Считаю ли произошедшее со мной несчастным случаем? Да. Это была авария, нравственная катастрофа.
Какова вероятность условно-досрочного освобождения? Достаточно высока, если все будет по закону.
Дальше пошли вопросы о слиянии администрации и криминала, разделе сфер влияния и дохода. Ответил отговоркой: не моего ума дело.
Человек слаб — и терпит фиаско каждый раз, когда предполагает обратное. Вроде как обычное интервью, не имеющее ничего общего с религией. «Вроде как»… А разве есть в нашей жизни нечто, не относящееся к религии, не отражающее нашего мировоззрения?
Тема была о взлетах и падениях души. Вопросы затрагивали разные аспекты бытия, спрашивая, по-сути, об ОСНОВЕ этого мира и нашего существования.
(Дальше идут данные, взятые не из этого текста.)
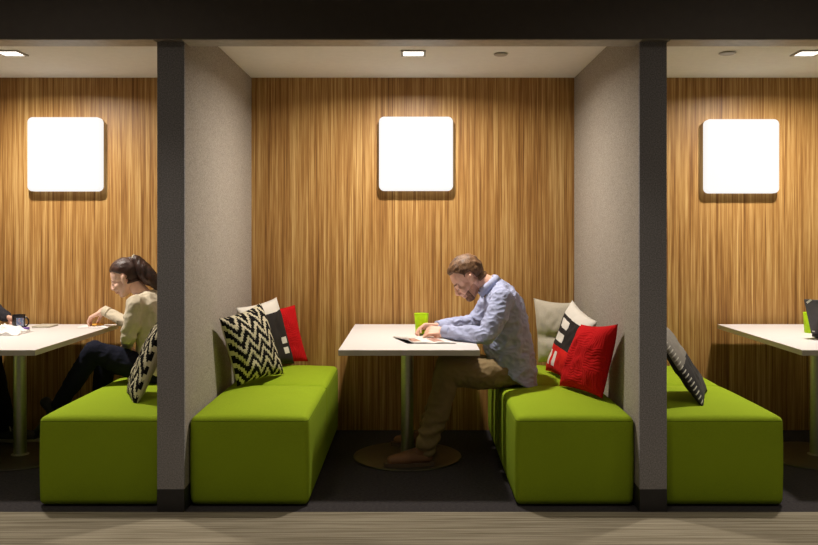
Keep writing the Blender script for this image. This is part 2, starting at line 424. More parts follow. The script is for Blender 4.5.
pillow('throw_pillow', [(.84, 1.28, .475), (.93, .86, .455), (1.070, .80, .840), (1.0, 1.22, .935)], [M['block_a'], M['beige']],
       'black, white and red colour-block throw pillow between the red and off-white pillows', .06, 34, seed=5)
pillow('throw_pillow', [(.84, 1.61, .475), (1.055, 1.47, .475), (1.065, 1.43, .90), (.81, 1.625, .915)], [M['white_linen'], M['charcoal']],
       'plain off-white throw pillow in the back corner directly behind the man', .055, 26, sag=.5, seed=6)
pillow('throw_pillow', [(-1.625, .60, .445), (-1.475, .29, .440), (-1.335, .35, .87), (-1.42, .70, .90)], [M['chev'], M['beige']],
       'zigzag throw pillow behind the woman, half hidden by the divider', .055, 34, seed=7)
pillow('throw_pillow', [(1.50, .23, .445), (1.65, .60, .47), (1.36, .76, .92), (1.275, .32, .82)], [M['stitch'], M['charcoal']],
       'grey and black throw pillow with white edge stitching on the right bay bench', .045, 34, seed=8)

# ------------------------------------------------------------------ figures
def frame(d, up=V((0, 0, 1))):
    d = V(d).normalized(); a = d.cross(up)
    if a.length < 1e-3: a = d.cross(V((1, 0, 0)))
    a.normalize(); return d, a, a.cross(d).normalized()
class Blob:
    def __init__(s): s.bm = bmesh.new()
    def ell(s, c, r, ax=None):
        c = V(c); rr = bmesh.ops.create_uvsphere(s.bm, u_segments=20, v_segments=12, radius=1)['verts']
        X, Y, Z = ax or (V((1, 0, 0)), V((0, 1, 0)), V((0, 0, 1)))
        for v in rr: q = v.co.copy(); v.co = c+X*q.x*r[0]+Y*q.y*r[1]+Z*q.z*r[2]
    def cap(s, p0, p1, r0, r1, fy=1, up=V((0, 0, 1)), seg=20):
        p0, p1 = V(p0), V(p1); d, a, b = frame(p1-p0, up); L = (p1-p0).length; rings = []
        prof = []
        for k in range(6): an = PI/2*k/5; prof.append((-r0*math.cos(an), r0*math.sin(an)))
        for k in range(6): an = PI/2*k/5; prof.append((L+r1*math.sin(an), r1*math.cos(an)))
        for z, r in prof:
            if r < 1e-5: rings.append([s.bm.verts.new(p0+d*z)])
            else: rings.append([s.bm.verts.new(p0+d*z+a*r*fy*math.cos(2*PI*k/seg)+b*r*math.sin(2*PI*k/seg)) for k in range(seg)])
        for A, B in zip(rings, rings[1:]):
            for k in range(seg):
                k2 = (k+1) % seg
                if len(A) == 1: s.bm.faces.new((A[0], B[k], B[k2]))
                elif len(B) == 1: s.bm.faces.new((A[k], A[k2], B[0]))
                else: s.bm.faces.new((A[k], A[k2], B[k2], B[k]))
    def loft(s, rings, seg=36, p=2.3):
        """rings: (cx, cy, cz, half depth (X-Z plane), half width (Y), tilt deg of the depth axis)"""
        R = []
        for cx, cy, cz, a, b, tl in rings:
            ax = V((math.cos(math.radians(tl)), 0, math.sin(math.radians(tl)))); row = []
            for k in range(seg):
                th = 2*PI*k/seg; co, si = math.cos(th), math.sin(th)
                co = math.copysign(abs(co)**(2/p), co); si = math.copysign(abs(si)**(2/p), si)
                row.append(s.bm.verts.new(V((cx, cy, cz))+ax*a*co+V((0, b*si, 0))))
            R.append(row)
        for A, B in zip(R, R[1:]):
            for k in range(seg): s.bm.faces.new((A[k], A[(k+1) % seg], B[(k+1) % seg], B[k]))
        s.bm.faces.new(R[0][::-1]); s.bm.faces.new(R[-1])
    def build(s, name, mat, parent, voxel=.005, smooth=3, disp=None):
        bmesh.ops.recalc_face_normals(s.bm, faces=s.bm.faces)
        me = bpy.data.meshes.new('t'); s.bm.to_mesh(me); s.bm.free()
        t = bpy.data.objects.new('t', me); COL.objects.link(t)
        m = t.modifiers.new('r', 'REMESH'); m.mode = 'VOXEL'; m.voxel_size = voxel; m.adaptivity = 0
        if smooth: m = t.modifiers.new('s', 'SMOOTH'); m.iterations = smooth; m.factor = .5
        dg = bpy.context.evaluated_depsgraph_get(); dg.update()
        out = bpy.data.meshes.new_from_object(t.evaluated_get(dg)); out.name = name
        bpy.data.objects.remove(t)
        if disp:
            ns = [v.normal.copy() for v in out.vertices]
            for v, nn in zip(out.vertices, ns): v.co += nn*disp(v.co)
        base = wloc(parent)
        for v in out.vertices: v.co -= base
        for p in out.polygons: p.use_smooth = True
        out.materials.clear(); out.materials.append(mat)
        o = bpy.data.objects.new(name, out); COL.objects.link(o); o.parent = parent; return o
def folds(amp, f1=14, f2=30, st=(1, 1, 1)):
    def g(c):
        q = V((c.x*st[0], c.y*st[1], c.z*st[2]))
        n1 = noise.noise(q*f1); n2 = noise.noise(q*f2+V((5, 5, 5)))
        return amp*(1-2*abs(n1)*2)*.5-amp*.15+amp*.5*(.5-abs(n2)*2)
    return g
def hand(B, wr, d, n, side, curl=(25, 35, 25), sc_=1.0, spread=.04, thumb=1.0, back=.05):
    """wr wrist, d finger direction, n palm facing, side +1/-1 gives the thumb side s = side * d x n"""
    wr, d, n = V(wr), V(d).normalized(), V(n); n = (n-d*n.dot(d)).normalized(); s = d.cross(n)*side
    k = sc_
    offs = (.030, .010, -.010, -.028); fl = (.93, 1.0, .94, .76)
    B.cap(wr-d*back*k, wr+d*.01*k, .027*k, .024*k, 1.15, n)
    for o_, f in zip(offs, fl):
        kn = wr+d*(.086+.006*f-.004)*k+s*o_*k-n*.002
        B.cap(wr+d*.012*k+s*o_*.6*k, kn, .016*k, .0115*k)
        p = kn; ang = 0; r = .0100*k*(.9+.1*f)
        fd = (d+s*spread*(o_/.03)).normalized()
        for L, c in zip((.044, .028, .022), curl):
            ang += math.radians(c); dd = fd*math.cos(ang)+n*math.sin(ang); q = p+dd*L*f*k
            B.cap(p, q, r, r*.88); p = q; r *= .88
    p = wr+d*.022*k+s*.022*k+n*.008*k; r = .0145*k
    for L, (a, b, c) in zip((.042, .032, .026), ((.70, .75, .35), (.85, .42, .45), (.95, .15, .45))):
        dd = (d*a+s*b*thumb+n*c).normalized(); q = p+dd*L*k; B.cap(p, q, r, r*.85); p = q; r *= .85
class Head:
    def __init__(s, C, f, u, k=1.0, male=True):
        s.C = V(C); s.f = V(f).normalized(); s.u = (V(u)-s.f*V(u).dot(s.f)).normalized(); s.l = s.u.cross(s.f); s.k = k; s.male = male
    def P(s, f, l, u): return s.C+(s.f*f+s.l*l+s.u*u)*s.k
    def loc(s, p): d = (p-s.C)/s.k; return d.dot(s.f), d.dot(s.l), d.dot(s.u)
    def add(s, B, neck, nr=.058):
        ax = (s.f, s.l, s.u); k = s.k; m = s.male
        E = lambda c, r: B.ell(s.P(*c), [x*k for x in r], ax)
        C = lambda a, b, r0, r1, fy=1: B.cap(s.P(*a), s.P(*b), r0*k, r1*k, fy, s.u)
        E((-.014, 0, .032), (.098, .077, .088)); E((.022, 0, .02), (.066, .066, .075))
        E((.030, 0, -.035), (.056, .060, .078))
        for q in (-1, 1):
            C((-.012, q*.054, -.042), (.048, q*.022, -.096), .022, .018)
            E((.058, q*.034, -.038), (.028, .026, .024))
            C((.083, q*.012, .008), (.072, q*.042, .006), .011, .009)
            C((.082, q*.022, -.010), (.076, q*.042, -.011), .0105, .009)      # eyelids
            # ear
            ea = (s.f*.94+s.u*.2+s.l*q*-.3).normalized(); eu = (s.u*.97-s.f*.25).normalized(); el = ea.cross(eu)
            B.ell(s.P(-.008, q*.083, -.018), (.018*k, .007*k, .033*k), (ea, el, eu))
            B.ell(s.P(-.014, q*.089, -.006), (.014*k, .006*k, .020*k), (ea, el, eu))
            E((.103, q*.011, -.043), (.010, .008, .007))
        E((.060, 0, -.100), (.030 if m else .026, .028 if m else .022, .020))
        C((.088, 0, .006), (.110, 0, -.034), .008, .0105); E((.110, 0, -.036), (.011, .011, .010))
        E((.088, 0, -.067), (.012, .025, .006)); E((.086, 0, -.077), (.012, .021, .007))
        E((.078, 0, -.060), (.016, .030, .014)); E((.086, 0, -.040), (.022, .017, .022)); E((.092, 0, -.052), (.013, .012, .012))
        B.cap(s.P(-.030, 0, -.045), neck, nr*k*.92, nr*k*1.05, 1, V((0, 1, 0)))
    def eyes(s, parent, mats):
        for q in (-1, 1):
            bm = bmesh.new(); c = s.P(.0775, q*.031, -.0135)
            for v in bmesh.ops.create_uvsphere(bm, u_segments=16, v_segments=10, radius=.0105*s.k)['verts']: v.co += c
            e = obj('eye', bm, mats[0], parent, smooth=True)
            bm = bmesh.new(); c = s.P(.0845, q*.031, -.0185)
            for v in bmesh.ops.create_uvsphere(bm, u_segments=12, v_segments=8, radius=.0052*s.k)['verts']: v.co += c
            obj('iris', bm, mats[1], e, smooth=True)
    def shell(s, name, body, mask, thick, mat, parent, nz=.0, freq=60, anis=(1, 1, 1), lo=-.2):
        """surface grown off the body's own skin wherever mask(f,l,u) > 0"""
        base = wloc(body); me = body.data; idx = {}; bm = bmesh.new()
        R2 = (.2*s.k)**2
        val = {}
        for v in me.vertices:
            p = v.co+base
            if (p-s.C).length_squared < R2:
                q = s.loc(p); mk = mask(*q)
                if mk > lo:
                    t = max(0, min(1, mk*1.0)); t = t*t*(3-2*t)
                    q2 = V((q[0]*anis[0], q[1]*anis[1], q[2]*anis[2]))
                    h = -.002+(thick+.002)*t+nz*t*noise.noise(q2*freq)
                    idx[v.index] = bm.verts.new(p+v.normal*h*s.k)
        for p in me.polygons:
            if all(i in idx for i in p.vertices): bm.faces.new([idx[i] for i in p.vertices])
        for _ in range(2): bmesh.ops.smooth_vert(bm, verts=[v for v in bm.verts if not v.is_boundary], factor=.4, use_axis_x=True, use_axis_y=True, use_axis_z=True)
        return obj(name, bm, mat, parent, smooth=True)
def hair_mat(name, lo, hi, rough=.55, sc_=(300, 300, 30)):
    t = NT(name, rough); v = t.coord('Object', sc_); f = t.noise(v, 1, 3, .7); g = t.noise(t.coord(), 22, 2)
    s = t.math('MULTIPLY_ADD', f, .6, t.math('MULTIPLY', g, .4))
    t.col(t.ramp(s, [(.38, srgb(*lo)), (.62, srgb(*hi))])); t.bump(f, .6, .003); return t.m
def shoe(parent, heel, toe_dir, L, mat, solemat, lacemat=None, lbl=None, k=1.0, high=.0, tilt=0):
    """heel: ground point under the heel"""
    h = V(heel); d = V(toe_dir).normalized(); a = V((0, 0, 1)).cross(d).normalized(); up = d.cross(a).normalized()
    if up.z < 0: up = -up
    B = Blob(); w_ = .047*k
    P = lambda x, y, z: h+d*x+a*y+up*z
    B.cap(P(.05, 0, .045), P(L*.55, 0, .045), .038*k, .042*k, 1.05, up)
    B.cap(P(L*.55, 0, .040), P(L-.048, 0, .030), .042*k, .030*k, 1.25, up)
    B.cap(P(.055, 0, .055), P(.070, 0, .095+high), .036*k, .040*k, 1, up)
    B.cap(P(.08, 0, .075), P(L*.55, 0, .055), .036*k, .03*k, 1, up)
    s = B.build('shoe', mat, parent, .004, 3)
    B = Blob(); n = 10
    bm = bmesh.new(); top = []; bot = []
    out = []
    for i in range(28):
        th = 2*PI*i/28; x = .5*(1-math.cos(th)); y = math.sin(th)
        wd = w_*(.80+.28*math.sin(PI*min(1, max(0, x-.1)))*1) ; out.append((x*L, (1 if y > 0 else -1)*abs(y)**.6*wd))
    for x, y in out:
        bot.append(bm.verts.new(P(x, y, 0))); top.append(bm.verts.new(P(x, y*1.03, .020)))
    for i in range(28): bm.faces.new((bot[i], bot[(i+1) % 28], top[(i+1) % 28], top[i]))
    bm.faces.new(bot); bm.faces.new(top)
    so = obj('sole', bm, solemat, s)
    if lacemat:
        bm = bmesh.new()
        for i in range(5):
            x = L*(.36+.07*i); z = .094-.011*i+high*0
            tube(bm, [P(x, -.028, z-.012), P(x+.006, 0, z+.004), P(x, .028, z-.012)], .0045, 6)
            tube(bm, [P(x-.01, .028, z-.010), P(x+.006, 0, z+.005), P(x+.014, -.028, z-.014)], .0040, 6)
        tube(bm, [P(L*.36, 0, .098), P(L*.30, -.02, .115), P(L*.34, -.035, .10), P(L*.38, -.045, .075)], .004, 6)
        obj('laces', bm, lacemat, s, smooth=True)
    return s
def body_inner(B, tor, arms, legs, k=.80):
    B.loft([(a, b, c, d*k, e*k, t) for a, b, c, d, e, t in tor[:-1]])
    for pts, rs in arms+legs:
        for i in range(len(pts)-1): B.cap(pts[i], pts[i+1], rs[i]*k*.92, rs[i+1]*k*.92)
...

Но именно этой основы я так ни разу и не коснулся, забыв о главной обязанности верующего человека — об освящении Святого Имени…
Съемки завершились, ребята отключили аппаратуру, положили камеру… Тут я почувствовал, что кипа [традиционный еврейский мужской головной убор, который носят в знак смирения перед богом — JAMnews] вот-вот упадет с моей головы, машинально ее поправил.
Вдруг немецкий журналист встрепенулся, мол, остался еще один вопрос. Операторы снова включили камеру. Прозвучал тот самый вопрос, задаваемый в течение всего интервью в других формулировках: «Вот у Вас кипа… Эта Ваша вера как-то способствует преодолению трудностей в таких нечеловеческих условиях? Как Вы пришли к Богу? Когда?»
Мне буквально напомнили о самом себе, позволив сохранить лицо и кипу… Ответил, как и когда, и что — да, именно, вера в Единого Бога помогла не растерять себя и преодолевать возникающие препятствия. Но как легко я забыл о своем Покровителе перед камерой в поисках «правильных и красивых» ответов.
Человек слаб и становится еще слабее, пытаясь выглядеть сильным и независимым в глазах других людей.
Надеюсь с Божьей помощью в следующей статье поделиться с читателем JAMnews основным секретом выживания в неволе и на воле – служением Всевышнему.